Zach Pereles: Duke isn't big up front and Stanford just played really really bad.

Josh Rosenblat: Northwestern blitzed more against Stanford too.

Manufactured pressure.

Henry Bushnell: It's not just the pressure though, like, even the offensive line was decent vs. Stanford. And NU had at least something to do with why they played poorly. And Duke is still good, even if it's more speed than strength.

Also Minnesota, they're bad but big.

[Off topic] Seems like Northwestern was basically Minnesota today.

Josh Rosenblat: That's why I think familiarity plays a big role. Think back to ND. Offensively, Northwestern didn't do anything objectively different that game. Trevor Siemian hit Kyle Prater a few times. Also look at Cal last year. They knew everything Northwestern was doing defensively and dominated the first half.

Henry Bushnell: So I have two questions then...

First, this is on the coaches, right? They don't gameplan well enough?

Zach Pereles: I don't know if it's on the coaches' preparation as much as the coaches just being creative. I think that's definitely the case for [offensive coordinator Mick] McCall. His play calling is predictable, boring and makes it nearly impossible for Northwestern to get back in games. If the Wildcats get down early, he's clueless as to how to get them back into the game.

Josh Rosenblat: Not necessarily. Coaches have tendencies. That's just a fact. Every team has them. When you play in conference, it's about executing. Saturday, for example, Northwestern played Iowa the same way it has forever. And Iowa did the same to NU. But Iowa dominated due to winning one-on-one battles. The caveat, though, is this: when your team gets out executed by the same teams year after year, somethings gotta change from a tendency standpoint. And nothing has.

Henry Bushnell: That's what I'm saying.

Like, you have to bring something new to the table every week in football, or else you're going to get found out.

Unless you've got something revolutionary that people haven't yet figured out how to stop.

Josh Rosenblat: I.e. Chip Kelly

(Sorry Henry)

Henry Bushnell: ^No I totally agree.

That's what I was thinking.

But like, I trust Chip to adjust, as an Eagles fan. I don't see how NU fans can trust McCall to adjust at this point.
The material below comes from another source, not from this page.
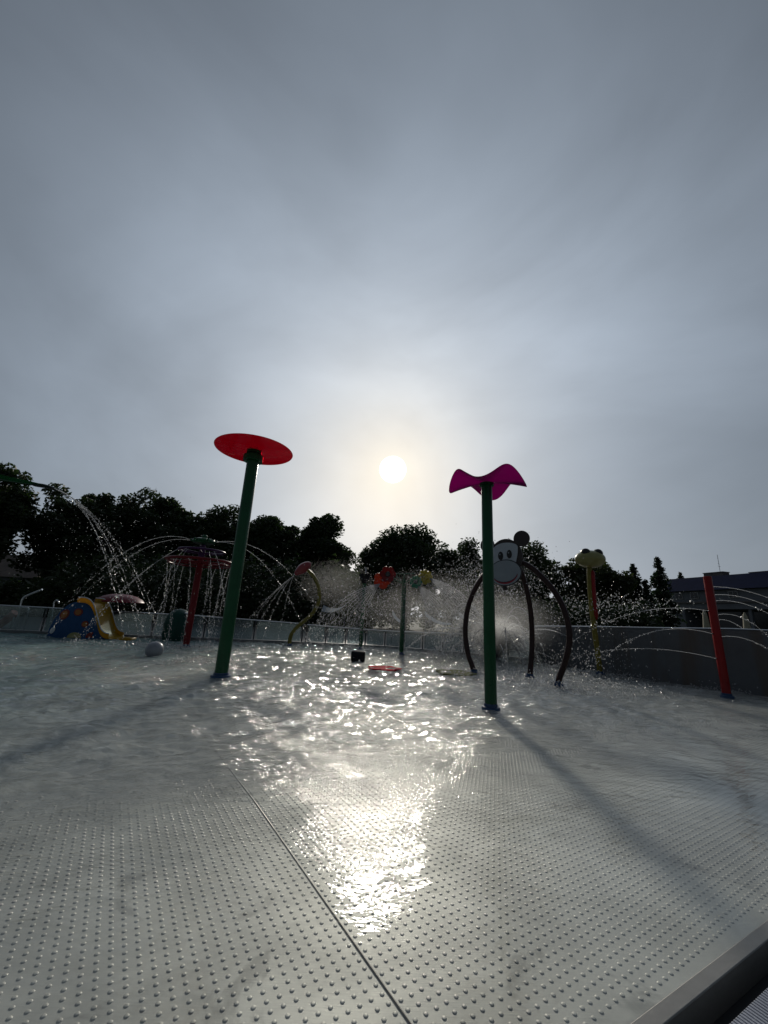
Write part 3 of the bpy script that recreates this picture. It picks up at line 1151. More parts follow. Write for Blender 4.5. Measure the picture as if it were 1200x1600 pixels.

Do we think Hankwitz has a similar problem?

Josh Rosenblat: I think less so, but today, there were no adjustments made from my view.

Zach Pereles: When NU brought pressure, they often got good results, but I think they could have easily brought a LOT more often than they did.

Henry Bushnell: That's the thing, I feel like Hankwitz did change things up to better fit the personnel earlier in the season, right?

But sounds like it was a reversion to what they've done in the past today.

Anyway, to wrap this up, I'm thinking about how these last two games change our reflections on/explanations for the five wins. Specifically the three Power 5 wins. How do they?

Josh Rosenblat: Getting outscored 78-10 is super bad. Like absolutely awful. But, truly, I don't think Northwestern is this bad. But in a weird way, I also don't think Northwestern played outside itself -- as in playing well above its ability -- against Stanford, Duke and Minnesota. That brings up an interesting conundrum that leads me back to my original theory. First, let's take a look at how Northwestern ran the ball against Stanford, Duke and Minnesota, compared to the games against Michigan and Iowa:

Opponent Carries Rush Yards
Stanford 54 225
Duke 54 201
Minnesota 51 184
Michigan 25 38
Iowa 26 51

To me, a team's running game is as much about scheme as anything else. Northwestern has a good running back, a fast quarterback and an offensive line that has proven it can dominate the LOS against big teams like Stanford and Minnesota and also quick teams like Duke. Thus, it comes down to scheme and predictability. And against Michigan and Iowa, the scheme was predictable and easy to stop. It allowed both teams to use their superior size and strength to dominate. In Big Ten play, when Northwestern will most likely be the smallest team on the field in each game it plays, scheme becomes magnified.

So why was Northwestern successful against Minnesota, a team it plays year after year? The thing is, Northwestern wasn't that successful.

Look at the offensive drives:

Plays Yards Result
14 76 FG
2 9 Punt
7 19 Missed FG
6 12 Punt
1 5 TD
19 69 FG
6 68 FG
6 27 Punt
3 9 Punt
3 1 Punt
3 0 Punt

In terms of real drives, of Northwestern's 27 points against Minnesota, the offense truly accounted for just 13. The five-yard TD was due to a long Miles Shuler punt return and Anthony Walker scored a defensive touchdown. Thirteen points is really nothing. Minnesota was not out-coached or confused. Northwestern's offense was just a bit better than Minnesota's banged-up defense and Northwestern's defense shut down Minnesota's very bad offense.

I think, based on the struggles in Big Ten play over the last few seasons, Northwestern is closer to the team that lost to Michigan and Iowa because these other conference opponents will also know exactly what's coming.

Henry Bushnell: So I still don't think the theory fully explains Northwestern's struggles in October, whether it be this year or historically. NU is 14-25 in October, the first full month of conference play, under Fitzgerald. Part of it probably has to do with classes starting. Perhaps there are other issues. Perhaps some of it is just random variance. But I think everything you've said definitely plays a role.